(Records from a collection)
↓

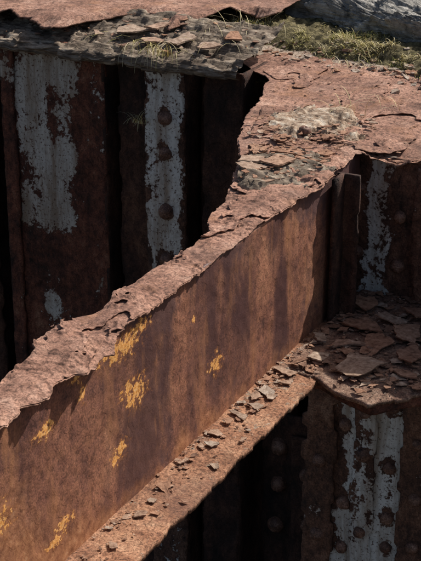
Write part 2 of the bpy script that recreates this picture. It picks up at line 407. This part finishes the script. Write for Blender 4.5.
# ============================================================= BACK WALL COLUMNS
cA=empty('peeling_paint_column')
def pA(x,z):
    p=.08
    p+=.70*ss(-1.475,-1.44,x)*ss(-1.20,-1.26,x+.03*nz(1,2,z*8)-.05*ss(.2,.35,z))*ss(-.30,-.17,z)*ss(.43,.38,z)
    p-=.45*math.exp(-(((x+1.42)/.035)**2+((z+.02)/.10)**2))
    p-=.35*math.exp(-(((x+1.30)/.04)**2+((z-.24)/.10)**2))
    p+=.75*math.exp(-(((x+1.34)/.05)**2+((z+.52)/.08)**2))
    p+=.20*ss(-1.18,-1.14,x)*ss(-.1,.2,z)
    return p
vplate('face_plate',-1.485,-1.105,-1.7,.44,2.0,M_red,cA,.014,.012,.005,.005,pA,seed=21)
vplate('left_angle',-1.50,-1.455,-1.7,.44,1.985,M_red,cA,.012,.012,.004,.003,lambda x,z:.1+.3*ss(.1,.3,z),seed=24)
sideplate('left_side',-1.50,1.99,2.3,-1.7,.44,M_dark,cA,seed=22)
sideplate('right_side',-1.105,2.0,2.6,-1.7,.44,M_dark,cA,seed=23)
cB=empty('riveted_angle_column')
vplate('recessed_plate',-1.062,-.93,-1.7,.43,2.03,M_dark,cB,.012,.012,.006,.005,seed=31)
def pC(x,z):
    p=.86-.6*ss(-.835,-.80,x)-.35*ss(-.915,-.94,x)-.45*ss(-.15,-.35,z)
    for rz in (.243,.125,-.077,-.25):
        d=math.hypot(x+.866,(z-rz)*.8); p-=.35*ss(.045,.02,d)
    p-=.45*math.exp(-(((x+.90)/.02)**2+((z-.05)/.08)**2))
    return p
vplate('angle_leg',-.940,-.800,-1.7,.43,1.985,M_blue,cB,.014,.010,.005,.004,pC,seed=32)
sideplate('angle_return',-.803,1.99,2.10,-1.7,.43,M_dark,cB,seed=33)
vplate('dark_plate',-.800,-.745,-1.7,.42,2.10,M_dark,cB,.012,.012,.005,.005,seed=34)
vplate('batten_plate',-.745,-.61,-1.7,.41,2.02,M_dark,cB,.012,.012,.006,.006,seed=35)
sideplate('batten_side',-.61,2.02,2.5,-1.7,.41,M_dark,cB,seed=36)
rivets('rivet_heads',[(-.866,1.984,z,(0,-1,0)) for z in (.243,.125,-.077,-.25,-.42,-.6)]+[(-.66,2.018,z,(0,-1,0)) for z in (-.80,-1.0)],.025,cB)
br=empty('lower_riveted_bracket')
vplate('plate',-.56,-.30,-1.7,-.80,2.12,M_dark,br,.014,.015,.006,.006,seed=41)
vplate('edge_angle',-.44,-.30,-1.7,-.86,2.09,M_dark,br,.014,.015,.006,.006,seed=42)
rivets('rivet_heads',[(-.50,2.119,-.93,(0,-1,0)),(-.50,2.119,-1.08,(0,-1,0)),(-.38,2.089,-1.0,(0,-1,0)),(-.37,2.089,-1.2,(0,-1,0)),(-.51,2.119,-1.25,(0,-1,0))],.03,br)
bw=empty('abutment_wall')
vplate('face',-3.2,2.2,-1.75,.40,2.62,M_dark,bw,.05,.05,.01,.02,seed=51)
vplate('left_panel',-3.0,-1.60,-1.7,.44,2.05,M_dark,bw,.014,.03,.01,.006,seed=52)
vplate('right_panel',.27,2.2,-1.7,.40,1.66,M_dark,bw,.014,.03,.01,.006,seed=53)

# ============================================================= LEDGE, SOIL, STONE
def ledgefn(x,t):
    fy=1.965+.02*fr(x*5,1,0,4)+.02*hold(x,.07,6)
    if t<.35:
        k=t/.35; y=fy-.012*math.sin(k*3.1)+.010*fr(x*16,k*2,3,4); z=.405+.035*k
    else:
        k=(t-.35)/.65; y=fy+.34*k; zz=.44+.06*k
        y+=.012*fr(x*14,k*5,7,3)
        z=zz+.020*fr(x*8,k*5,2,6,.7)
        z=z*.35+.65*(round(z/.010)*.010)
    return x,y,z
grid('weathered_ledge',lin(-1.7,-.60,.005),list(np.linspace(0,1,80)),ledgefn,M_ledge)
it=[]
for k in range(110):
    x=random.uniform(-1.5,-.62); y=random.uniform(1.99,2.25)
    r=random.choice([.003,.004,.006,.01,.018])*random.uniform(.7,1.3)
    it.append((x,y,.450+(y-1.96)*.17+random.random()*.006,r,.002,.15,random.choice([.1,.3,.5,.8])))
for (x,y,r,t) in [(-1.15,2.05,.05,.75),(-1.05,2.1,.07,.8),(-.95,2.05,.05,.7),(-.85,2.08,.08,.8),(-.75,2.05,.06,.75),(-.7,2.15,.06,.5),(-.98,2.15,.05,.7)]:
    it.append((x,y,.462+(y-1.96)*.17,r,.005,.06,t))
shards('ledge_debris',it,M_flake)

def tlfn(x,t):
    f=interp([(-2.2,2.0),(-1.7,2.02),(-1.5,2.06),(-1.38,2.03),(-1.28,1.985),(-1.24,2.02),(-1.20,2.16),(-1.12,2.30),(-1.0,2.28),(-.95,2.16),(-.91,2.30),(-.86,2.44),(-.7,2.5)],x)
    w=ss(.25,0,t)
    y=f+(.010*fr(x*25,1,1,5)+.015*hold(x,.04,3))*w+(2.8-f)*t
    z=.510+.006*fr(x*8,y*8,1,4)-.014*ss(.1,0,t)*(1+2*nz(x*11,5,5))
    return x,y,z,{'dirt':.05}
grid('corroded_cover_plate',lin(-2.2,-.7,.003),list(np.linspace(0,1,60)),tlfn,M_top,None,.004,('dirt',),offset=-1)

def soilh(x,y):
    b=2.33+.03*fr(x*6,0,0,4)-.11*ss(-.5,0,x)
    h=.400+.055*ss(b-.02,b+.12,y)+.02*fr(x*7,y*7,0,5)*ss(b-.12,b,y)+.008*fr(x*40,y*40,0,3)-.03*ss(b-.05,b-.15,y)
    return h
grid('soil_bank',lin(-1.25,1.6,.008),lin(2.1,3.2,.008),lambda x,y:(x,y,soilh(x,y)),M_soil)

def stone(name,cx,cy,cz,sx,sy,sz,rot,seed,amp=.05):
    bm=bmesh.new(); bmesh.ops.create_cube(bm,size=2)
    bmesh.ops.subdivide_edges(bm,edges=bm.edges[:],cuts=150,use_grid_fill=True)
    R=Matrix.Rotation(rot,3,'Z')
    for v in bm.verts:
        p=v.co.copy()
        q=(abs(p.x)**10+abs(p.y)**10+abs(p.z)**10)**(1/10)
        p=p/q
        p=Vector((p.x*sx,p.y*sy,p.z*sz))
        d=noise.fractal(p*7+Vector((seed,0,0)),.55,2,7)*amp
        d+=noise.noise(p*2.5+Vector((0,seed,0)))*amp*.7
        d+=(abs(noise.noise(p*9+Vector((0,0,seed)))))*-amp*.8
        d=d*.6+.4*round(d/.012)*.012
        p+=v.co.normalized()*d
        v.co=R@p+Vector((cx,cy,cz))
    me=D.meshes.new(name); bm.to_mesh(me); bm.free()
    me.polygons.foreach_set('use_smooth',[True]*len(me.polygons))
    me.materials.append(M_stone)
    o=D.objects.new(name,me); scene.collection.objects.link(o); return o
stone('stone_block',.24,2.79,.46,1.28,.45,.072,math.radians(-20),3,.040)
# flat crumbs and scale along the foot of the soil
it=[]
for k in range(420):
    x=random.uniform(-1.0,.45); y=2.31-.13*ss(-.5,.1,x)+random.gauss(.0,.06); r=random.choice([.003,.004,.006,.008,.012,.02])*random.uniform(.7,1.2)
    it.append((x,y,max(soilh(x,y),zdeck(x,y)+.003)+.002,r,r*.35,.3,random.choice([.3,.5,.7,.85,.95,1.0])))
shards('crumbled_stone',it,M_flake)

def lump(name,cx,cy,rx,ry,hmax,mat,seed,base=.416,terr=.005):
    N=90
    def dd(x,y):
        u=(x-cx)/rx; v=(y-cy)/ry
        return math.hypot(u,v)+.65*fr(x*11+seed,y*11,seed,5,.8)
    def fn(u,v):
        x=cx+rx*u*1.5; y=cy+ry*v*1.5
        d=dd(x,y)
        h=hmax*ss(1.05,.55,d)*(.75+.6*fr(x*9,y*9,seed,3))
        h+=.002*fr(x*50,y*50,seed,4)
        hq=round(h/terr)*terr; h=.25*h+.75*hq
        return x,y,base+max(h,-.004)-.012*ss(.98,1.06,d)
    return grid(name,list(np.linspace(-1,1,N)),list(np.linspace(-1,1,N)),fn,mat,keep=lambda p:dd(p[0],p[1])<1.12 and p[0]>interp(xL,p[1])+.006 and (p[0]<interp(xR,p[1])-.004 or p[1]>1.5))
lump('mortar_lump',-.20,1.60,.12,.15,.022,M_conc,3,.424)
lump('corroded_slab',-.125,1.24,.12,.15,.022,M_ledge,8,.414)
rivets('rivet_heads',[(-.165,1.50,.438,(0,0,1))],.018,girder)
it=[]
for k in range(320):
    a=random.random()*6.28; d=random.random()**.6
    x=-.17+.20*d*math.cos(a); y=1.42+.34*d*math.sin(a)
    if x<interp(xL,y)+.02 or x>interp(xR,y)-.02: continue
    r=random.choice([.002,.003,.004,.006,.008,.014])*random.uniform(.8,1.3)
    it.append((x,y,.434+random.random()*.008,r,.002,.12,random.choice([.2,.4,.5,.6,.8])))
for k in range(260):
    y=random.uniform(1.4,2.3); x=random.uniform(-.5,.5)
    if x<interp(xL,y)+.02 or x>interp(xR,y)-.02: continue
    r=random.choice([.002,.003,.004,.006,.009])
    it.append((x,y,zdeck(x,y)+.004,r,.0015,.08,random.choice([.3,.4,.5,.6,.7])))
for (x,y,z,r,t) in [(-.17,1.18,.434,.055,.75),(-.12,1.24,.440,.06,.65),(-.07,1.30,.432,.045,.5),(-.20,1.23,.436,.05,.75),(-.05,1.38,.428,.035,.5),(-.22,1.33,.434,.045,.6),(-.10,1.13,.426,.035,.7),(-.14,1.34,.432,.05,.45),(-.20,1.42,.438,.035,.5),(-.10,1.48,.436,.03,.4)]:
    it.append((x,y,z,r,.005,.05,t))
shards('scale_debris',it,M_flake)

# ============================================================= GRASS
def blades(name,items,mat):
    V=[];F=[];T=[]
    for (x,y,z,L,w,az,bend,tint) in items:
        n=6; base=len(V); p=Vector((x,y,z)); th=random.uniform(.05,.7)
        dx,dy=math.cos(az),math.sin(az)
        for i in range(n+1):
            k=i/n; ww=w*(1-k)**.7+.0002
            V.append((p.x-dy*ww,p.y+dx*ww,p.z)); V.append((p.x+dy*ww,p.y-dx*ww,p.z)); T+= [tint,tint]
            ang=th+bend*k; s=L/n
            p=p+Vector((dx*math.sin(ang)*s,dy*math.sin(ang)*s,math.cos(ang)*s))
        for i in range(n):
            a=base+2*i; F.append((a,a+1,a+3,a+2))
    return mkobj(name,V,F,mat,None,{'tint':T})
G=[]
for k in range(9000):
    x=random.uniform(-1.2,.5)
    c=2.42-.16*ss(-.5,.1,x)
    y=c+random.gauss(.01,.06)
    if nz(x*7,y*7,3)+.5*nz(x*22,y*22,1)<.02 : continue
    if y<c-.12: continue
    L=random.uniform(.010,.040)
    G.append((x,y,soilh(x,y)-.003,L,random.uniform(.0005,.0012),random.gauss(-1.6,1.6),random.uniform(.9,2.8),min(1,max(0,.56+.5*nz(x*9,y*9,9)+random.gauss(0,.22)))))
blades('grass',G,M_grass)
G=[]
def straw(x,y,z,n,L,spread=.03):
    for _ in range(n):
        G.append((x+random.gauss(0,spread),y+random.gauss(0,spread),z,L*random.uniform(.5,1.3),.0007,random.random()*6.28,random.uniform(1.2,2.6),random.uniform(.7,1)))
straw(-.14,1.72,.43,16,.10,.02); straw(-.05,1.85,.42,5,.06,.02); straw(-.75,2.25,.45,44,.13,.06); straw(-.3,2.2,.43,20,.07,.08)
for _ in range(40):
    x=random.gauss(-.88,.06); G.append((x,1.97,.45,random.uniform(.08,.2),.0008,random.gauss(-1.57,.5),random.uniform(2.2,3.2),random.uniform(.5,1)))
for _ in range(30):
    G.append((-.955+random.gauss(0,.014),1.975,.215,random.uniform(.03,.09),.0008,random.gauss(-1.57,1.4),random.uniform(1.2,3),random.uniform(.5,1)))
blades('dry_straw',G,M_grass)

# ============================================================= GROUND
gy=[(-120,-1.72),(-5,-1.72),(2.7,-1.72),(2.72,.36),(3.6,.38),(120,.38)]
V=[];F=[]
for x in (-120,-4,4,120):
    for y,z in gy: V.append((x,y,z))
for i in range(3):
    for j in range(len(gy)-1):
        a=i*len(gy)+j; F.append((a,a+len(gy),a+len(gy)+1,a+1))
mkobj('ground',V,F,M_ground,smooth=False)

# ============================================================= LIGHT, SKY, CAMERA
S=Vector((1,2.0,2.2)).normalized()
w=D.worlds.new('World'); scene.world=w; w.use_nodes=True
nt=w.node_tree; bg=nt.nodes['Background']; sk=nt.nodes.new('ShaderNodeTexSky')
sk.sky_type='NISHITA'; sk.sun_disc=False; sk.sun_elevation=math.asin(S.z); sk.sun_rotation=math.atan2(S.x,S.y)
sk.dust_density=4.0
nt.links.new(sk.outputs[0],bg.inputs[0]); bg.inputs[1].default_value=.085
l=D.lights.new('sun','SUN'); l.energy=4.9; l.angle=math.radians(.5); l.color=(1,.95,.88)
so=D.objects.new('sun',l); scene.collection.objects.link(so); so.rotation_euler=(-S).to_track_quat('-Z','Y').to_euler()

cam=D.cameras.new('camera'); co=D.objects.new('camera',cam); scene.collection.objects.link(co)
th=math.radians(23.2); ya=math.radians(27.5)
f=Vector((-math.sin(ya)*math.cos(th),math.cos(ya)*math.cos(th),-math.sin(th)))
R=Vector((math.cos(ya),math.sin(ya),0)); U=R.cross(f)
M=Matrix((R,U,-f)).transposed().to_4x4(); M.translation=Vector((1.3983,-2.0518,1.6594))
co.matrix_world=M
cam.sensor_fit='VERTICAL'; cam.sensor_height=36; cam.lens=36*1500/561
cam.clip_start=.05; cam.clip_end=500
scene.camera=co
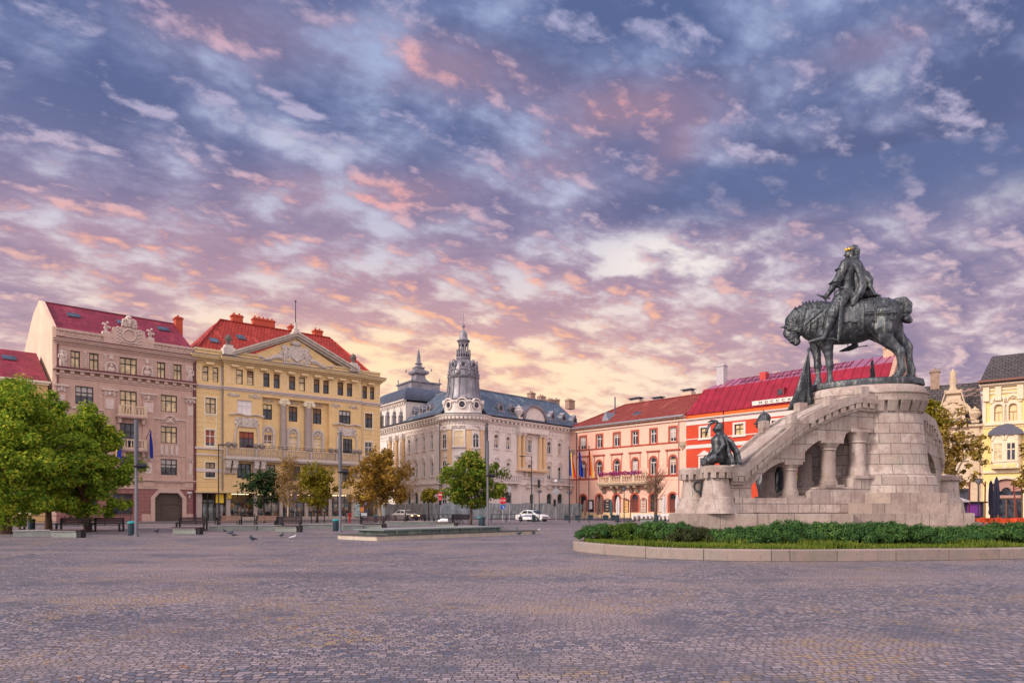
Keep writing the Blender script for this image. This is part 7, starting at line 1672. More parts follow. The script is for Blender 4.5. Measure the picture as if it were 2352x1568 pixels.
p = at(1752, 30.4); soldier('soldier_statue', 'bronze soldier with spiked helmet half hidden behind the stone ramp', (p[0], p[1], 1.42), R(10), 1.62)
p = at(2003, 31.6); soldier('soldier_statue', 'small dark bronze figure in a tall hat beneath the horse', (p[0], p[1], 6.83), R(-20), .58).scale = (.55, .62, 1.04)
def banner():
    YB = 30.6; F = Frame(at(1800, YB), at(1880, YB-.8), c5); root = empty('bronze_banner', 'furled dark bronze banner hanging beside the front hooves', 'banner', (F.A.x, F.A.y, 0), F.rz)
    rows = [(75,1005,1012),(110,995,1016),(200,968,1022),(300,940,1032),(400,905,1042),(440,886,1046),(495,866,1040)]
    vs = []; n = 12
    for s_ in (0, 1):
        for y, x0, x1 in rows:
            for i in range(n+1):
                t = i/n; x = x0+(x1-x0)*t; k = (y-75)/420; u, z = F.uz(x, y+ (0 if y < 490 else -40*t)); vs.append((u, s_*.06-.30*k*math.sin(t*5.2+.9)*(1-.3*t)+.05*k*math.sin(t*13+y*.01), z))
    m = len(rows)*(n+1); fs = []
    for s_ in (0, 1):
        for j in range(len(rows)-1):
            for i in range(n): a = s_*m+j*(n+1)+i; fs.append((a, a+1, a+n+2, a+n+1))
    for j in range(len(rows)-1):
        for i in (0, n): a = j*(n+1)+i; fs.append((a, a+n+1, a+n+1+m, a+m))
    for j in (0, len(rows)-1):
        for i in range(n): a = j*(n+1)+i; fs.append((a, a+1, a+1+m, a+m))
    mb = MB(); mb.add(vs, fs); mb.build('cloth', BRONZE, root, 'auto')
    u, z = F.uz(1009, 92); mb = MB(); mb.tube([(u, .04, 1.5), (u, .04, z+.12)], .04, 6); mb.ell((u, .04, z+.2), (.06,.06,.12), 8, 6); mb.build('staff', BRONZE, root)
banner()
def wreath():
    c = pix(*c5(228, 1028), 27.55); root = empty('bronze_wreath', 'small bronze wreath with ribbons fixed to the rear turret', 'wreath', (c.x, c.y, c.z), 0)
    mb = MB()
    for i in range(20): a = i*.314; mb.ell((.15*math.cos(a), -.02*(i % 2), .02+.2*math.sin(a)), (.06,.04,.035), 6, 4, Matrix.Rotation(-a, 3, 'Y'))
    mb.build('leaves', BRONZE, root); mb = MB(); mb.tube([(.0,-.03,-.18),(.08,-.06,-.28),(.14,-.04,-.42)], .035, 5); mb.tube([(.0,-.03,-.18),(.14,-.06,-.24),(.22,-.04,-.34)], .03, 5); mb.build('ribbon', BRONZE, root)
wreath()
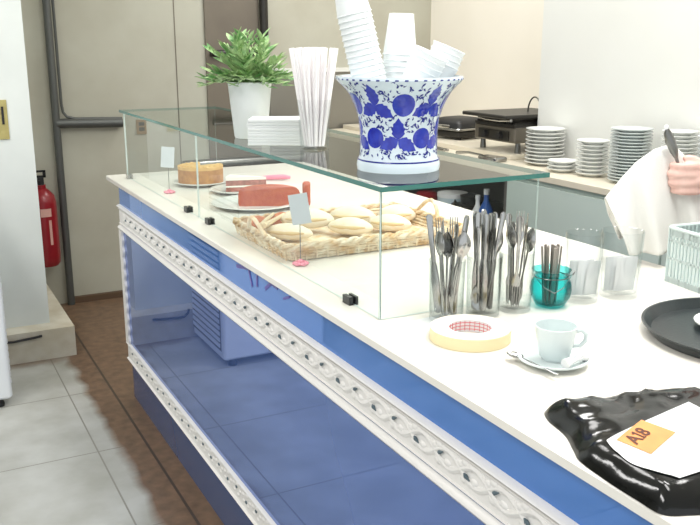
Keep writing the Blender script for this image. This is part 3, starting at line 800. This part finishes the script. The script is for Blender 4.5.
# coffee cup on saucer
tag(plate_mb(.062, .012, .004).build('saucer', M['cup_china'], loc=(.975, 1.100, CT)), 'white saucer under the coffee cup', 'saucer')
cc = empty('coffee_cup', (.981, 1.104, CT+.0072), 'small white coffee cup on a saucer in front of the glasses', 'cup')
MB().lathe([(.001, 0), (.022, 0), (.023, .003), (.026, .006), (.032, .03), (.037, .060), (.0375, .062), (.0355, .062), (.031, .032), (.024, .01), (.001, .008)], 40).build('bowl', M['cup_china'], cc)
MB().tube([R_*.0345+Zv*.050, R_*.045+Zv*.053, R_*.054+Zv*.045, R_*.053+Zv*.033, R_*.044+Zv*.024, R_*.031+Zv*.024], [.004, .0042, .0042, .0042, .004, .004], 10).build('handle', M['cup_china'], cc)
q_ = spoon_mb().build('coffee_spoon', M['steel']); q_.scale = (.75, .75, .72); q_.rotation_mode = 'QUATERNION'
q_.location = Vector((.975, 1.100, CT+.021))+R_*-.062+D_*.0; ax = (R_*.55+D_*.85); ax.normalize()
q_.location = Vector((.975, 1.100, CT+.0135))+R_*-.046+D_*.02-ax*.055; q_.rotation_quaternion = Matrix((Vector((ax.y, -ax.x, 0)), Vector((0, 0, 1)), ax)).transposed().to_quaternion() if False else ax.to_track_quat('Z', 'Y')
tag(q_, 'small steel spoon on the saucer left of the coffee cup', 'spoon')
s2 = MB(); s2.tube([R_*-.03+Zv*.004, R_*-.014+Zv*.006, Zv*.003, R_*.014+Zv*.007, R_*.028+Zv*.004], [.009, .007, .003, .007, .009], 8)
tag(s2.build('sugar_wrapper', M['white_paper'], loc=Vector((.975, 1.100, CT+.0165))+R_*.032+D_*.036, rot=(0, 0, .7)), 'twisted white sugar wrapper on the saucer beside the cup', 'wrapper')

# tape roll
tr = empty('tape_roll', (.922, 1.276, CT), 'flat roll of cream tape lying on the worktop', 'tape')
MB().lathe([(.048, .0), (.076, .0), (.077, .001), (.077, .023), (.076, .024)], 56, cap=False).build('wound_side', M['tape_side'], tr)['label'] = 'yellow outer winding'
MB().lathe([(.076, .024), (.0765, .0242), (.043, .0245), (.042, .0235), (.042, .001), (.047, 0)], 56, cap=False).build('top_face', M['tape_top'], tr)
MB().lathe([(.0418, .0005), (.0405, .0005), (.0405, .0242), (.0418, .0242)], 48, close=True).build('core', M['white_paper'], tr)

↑

#### [Work to complete]
Write out exactly the opening lines of the data, stopping after the line that holds "cB=empty('riveted_angle_column')". Exclude pictures.

#### [Response to this exercise]
Write part 2 of the bpy script that recreates this picture. It picks up at line 407. This part finishes the script. Write for Blender 4.5.
# ============================================================= BACK WALL COLUMNS
cA=empty('peeling_paint_column')
def pA(x,z):
    p=.08
    p+=.70*ss(-1.475,-1.44,x)*ss(-1.20,-1.26,x+.03*nz(1,2,z*8)-.05*ss(.2,.35,z))*ss(-.30,-.17,z)*ss(.43,.38,z)
    p-=.45*math.exp(-(((x+1.42)/.035)**2+((z+.02)/.10)**2))
    p-=.35*math.exp(-(((x+1.30)/.04)**2+((z-.24)/.10)**2))
    p+=.75*math.exp(-(((x+1.34)/.05)**2+((z+.52)/.08)**2))
    p+=.20*ss(-1.18,-1.14,x)*ss(-.1,.2,z)
    return p
vplate('face_plate',-1.485,-1.105,-1.7,.44,2.0,M_red,cA,.014,.012,.005,.005,pA,seed=21)
vplate('left_angle',-1.50,-1.455,-1.7,.44,1.985,M_red,cA,.012,.012,.004,.003,lambda x,z:.1+.3*ss(.1,.3,z),seed=24)
sideplate('left_side',-1.50,1.99,2.3,-1.7,.44,M_dark,cA,seed=22)
sideplate('right_side',-1.105,2.0,2.6,-1.7,.44,M_dark,cA,seed=23)
cB=empty('riveted_angle_column')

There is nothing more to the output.